出塁率なんと8割! 花巻東・千葉翔太が見せる「極上の技術」

  • 田尻賢誉●文 text by Tajiri Masataka
  • 大友良行●写真 photo by Ohtomo Yoshiyuki

 森友哉(大阪桐蔭)や安樂智大(済美)といったスターが姿を消した甲子園で、スタンドの心を掴む選手がいる。花巻東のセンター・千葉翔太(左投左打)だ。千葉の身長は今大会出場選手の中で最も低い156センチ。本人は「もらえるものなら180センチの身長がほしい」と言うが、「短所は長所」と考え方を変え、「的が小さく相手が投げづらいのが武器」と身長の低さを最大限に生かしている。

ここまで10打数7安打と高打率を残している千葉翔太ここまで10打数7安打と高打率を残している千葉翔太

 そして千葉の最大の武器は "ファウル打ち"の技術だ。

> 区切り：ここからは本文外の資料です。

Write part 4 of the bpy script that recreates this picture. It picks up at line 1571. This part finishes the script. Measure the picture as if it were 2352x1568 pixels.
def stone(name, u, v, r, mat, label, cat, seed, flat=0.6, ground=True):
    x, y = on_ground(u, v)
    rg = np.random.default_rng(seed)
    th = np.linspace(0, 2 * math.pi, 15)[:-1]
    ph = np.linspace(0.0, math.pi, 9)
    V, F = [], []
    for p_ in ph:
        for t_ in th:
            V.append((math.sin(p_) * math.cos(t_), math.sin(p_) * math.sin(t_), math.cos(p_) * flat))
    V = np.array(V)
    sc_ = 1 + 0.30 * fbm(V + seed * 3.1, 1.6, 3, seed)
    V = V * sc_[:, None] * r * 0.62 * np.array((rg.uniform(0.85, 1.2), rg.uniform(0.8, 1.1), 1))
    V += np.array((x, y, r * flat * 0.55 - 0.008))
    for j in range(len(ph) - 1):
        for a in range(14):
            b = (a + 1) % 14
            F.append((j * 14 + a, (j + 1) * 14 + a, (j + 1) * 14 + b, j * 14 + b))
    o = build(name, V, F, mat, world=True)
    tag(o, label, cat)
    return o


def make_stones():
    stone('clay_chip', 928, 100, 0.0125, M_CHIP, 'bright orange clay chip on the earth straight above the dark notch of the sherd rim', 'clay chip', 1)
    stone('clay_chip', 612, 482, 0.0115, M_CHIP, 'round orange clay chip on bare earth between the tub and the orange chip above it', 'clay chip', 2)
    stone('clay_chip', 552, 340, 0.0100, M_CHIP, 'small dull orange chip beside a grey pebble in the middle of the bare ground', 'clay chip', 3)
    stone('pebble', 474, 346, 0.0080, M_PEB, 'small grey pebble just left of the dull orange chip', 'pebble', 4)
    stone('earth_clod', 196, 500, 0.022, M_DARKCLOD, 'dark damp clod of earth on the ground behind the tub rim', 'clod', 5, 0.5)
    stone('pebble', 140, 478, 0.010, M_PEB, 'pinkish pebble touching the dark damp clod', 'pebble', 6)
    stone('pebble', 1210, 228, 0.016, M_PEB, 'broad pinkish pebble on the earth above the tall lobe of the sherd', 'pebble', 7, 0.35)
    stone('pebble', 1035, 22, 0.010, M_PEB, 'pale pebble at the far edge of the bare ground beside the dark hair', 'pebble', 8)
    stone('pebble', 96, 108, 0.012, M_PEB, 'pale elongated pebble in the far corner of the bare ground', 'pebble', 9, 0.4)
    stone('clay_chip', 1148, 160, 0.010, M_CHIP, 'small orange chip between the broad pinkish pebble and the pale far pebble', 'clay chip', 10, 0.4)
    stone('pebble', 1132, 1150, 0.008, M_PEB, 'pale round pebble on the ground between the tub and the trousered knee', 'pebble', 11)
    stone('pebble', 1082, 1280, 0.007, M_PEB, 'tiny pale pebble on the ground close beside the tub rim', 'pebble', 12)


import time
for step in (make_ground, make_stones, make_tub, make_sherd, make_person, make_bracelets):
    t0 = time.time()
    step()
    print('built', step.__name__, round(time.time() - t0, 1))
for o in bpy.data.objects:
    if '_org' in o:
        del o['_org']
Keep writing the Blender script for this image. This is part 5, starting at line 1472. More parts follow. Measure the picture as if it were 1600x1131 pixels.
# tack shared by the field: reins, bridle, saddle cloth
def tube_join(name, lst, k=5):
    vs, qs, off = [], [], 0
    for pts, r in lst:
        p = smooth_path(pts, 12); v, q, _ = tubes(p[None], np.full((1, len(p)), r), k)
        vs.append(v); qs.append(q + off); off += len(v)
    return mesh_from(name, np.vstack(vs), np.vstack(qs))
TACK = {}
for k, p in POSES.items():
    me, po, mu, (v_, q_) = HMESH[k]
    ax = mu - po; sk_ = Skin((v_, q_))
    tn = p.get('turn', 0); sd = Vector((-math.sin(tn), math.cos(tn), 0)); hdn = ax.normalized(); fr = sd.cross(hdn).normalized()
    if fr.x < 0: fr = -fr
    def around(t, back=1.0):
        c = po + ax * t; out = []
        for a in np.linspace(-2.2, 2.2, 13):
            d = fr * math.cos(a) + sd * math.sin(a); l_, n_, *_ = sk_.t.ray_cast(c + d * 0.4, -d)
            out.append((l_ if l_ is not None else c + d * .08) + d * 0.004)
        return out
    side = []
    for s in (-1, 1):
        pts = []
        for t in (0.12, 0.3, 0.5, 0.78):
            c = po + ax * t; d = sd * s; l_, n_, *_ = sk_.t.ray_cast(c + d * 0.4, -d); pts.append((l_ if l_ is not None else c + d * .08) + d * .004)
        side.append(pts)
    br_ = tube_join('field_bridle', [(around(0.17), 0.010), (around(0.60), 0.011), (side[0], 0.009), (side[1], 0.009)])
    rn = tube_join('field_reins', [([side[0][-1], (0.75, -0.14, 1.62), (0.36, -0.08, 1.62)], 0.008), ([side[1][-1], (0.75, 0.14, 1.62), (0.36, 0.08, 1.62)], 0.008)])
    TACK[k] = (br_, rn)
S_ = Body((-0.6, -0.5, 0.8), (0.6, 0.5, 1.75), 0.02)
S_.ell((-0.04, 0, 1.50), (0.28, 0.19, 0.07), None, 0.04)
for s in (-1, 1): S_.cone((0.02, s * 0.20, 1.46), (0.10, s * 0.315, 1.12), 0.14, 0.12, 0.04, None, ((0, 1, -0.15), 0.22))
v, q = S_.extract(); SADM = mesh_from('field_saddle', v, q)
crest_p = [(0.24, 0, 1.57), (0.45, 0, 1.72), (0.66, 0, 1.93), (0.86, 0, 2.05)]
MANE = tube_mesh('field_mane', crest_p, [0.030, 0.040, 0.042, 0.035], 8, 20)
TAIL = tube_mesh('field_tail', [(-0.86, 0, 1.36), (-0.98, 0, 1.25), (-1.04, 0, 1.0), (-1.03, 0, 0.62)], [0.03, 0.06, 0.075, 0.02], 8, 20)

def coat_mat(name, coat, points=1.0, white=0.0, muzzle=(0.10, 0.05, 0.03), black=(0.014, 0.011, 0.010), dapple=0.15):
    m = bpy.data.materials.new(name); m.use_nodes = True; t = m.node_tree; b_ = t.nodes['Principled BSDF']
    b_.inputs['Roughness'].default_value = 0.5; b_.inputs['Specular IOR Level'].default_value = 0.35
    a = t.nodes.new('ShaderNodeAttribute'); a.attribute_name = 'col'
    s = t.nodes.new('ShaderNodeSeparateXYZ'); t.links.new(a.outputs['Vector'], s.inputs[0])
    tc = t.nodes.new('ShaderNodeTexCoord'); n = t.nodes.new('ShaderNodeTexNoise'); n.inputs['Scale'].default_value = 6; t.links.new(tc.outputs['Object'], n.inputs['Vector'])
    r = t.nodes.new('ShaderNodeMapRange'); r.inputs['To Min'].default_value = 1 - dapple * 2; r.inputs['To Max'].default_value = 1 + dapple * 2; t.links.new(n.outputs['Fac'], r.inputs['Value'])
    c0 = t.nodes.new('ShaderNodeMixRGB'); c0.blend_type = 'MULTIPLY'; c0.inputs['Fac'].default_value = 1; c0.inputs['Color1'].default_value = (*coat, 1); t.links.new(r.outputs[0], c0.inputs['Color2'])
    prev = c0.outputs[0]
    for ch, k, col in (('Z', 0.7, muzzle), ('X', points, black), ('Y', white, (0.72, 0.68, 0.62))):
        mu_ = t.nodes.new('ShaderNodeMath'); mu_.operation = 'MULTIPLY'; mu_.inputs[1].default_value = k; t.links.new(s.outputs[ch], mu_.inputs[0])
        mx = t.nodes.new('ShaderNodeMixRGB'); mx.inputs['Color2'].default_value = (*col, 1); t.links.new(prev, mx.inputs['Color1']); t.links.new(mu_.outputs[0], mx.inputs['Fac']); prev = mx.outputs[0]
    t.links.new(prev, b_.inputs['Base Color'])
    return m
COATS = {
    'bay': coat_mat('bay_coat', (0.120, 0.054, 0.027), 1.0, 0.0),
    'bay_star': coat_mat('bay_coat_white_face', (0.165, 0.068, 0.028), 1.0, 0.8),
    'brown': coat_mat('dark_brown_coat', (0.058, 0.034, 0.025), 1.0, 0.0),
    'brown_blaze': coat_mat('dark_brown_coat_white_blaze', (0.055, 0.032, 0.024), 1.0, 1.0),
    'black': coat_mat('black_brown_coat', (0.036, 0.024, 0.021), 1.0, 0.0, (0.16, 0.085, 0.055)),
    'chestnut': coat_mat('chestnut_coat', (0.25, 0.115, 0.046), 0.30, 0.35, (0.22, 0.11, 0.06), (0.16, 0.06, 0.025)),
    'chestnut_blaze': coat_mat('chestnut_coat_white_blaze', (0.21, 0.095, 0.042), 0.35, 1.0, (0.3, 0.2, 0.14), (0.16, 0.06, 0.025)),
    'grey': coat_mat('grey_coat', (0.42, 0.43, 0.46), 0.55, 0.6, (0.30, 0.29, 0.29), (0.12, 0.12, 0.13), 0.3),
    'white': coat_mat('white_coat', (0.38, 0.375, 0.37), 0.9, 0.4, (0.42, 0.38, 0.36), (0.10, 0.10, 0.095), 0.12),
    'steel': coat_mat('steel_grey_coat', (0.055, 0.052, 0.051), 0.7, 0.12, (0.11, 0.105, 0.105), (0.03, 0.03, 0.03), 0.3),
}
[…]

2ストライクまではバントの構えでゆさぶり、追い込まれてからはバスターのような構えに変えてカットする。初戦(2回戦)の彦根東(滋賀)戦では、第2打席で13球粘って四球を選ぶなど、5打席通算で計34球。準々決勝の鳴門(徳島)戦でも第1打席に7球ファウルで粘り、13球目で四球を選ぶなど、5打席で計41球を相手投手に投げさせた。

「球数を多く投げさせることで相手ピッチャーにダメージを与えることができる。自分は出塁することが仕事。小さいなりにできることをいつも考えています」

 実は、これは花巻東の伝統でもある。菊池雄星(西武)を擁してベスト4に進出した2009年夏にも、身長155センチの左打者・佐藤涼平が2番打者を務め、徹底したファウル打ちで甲子園を沸かせた。ボールを手元までひきつけて、顔はホーム方向に戻しながらバットを出す。真横に向かって打つイメージだ。佐藤は何度も甲子園の三塁側ベンチに打ち込み、「(当時ベンチ内にあった)扇風機を壊して怒られました」と苦笑いしていた。その佐藤の活躍をテレビで見て刺激を受けた千葉は花巻東に進学。憧れの先輩と同じ「2番・センター」のポジションを掴んだ。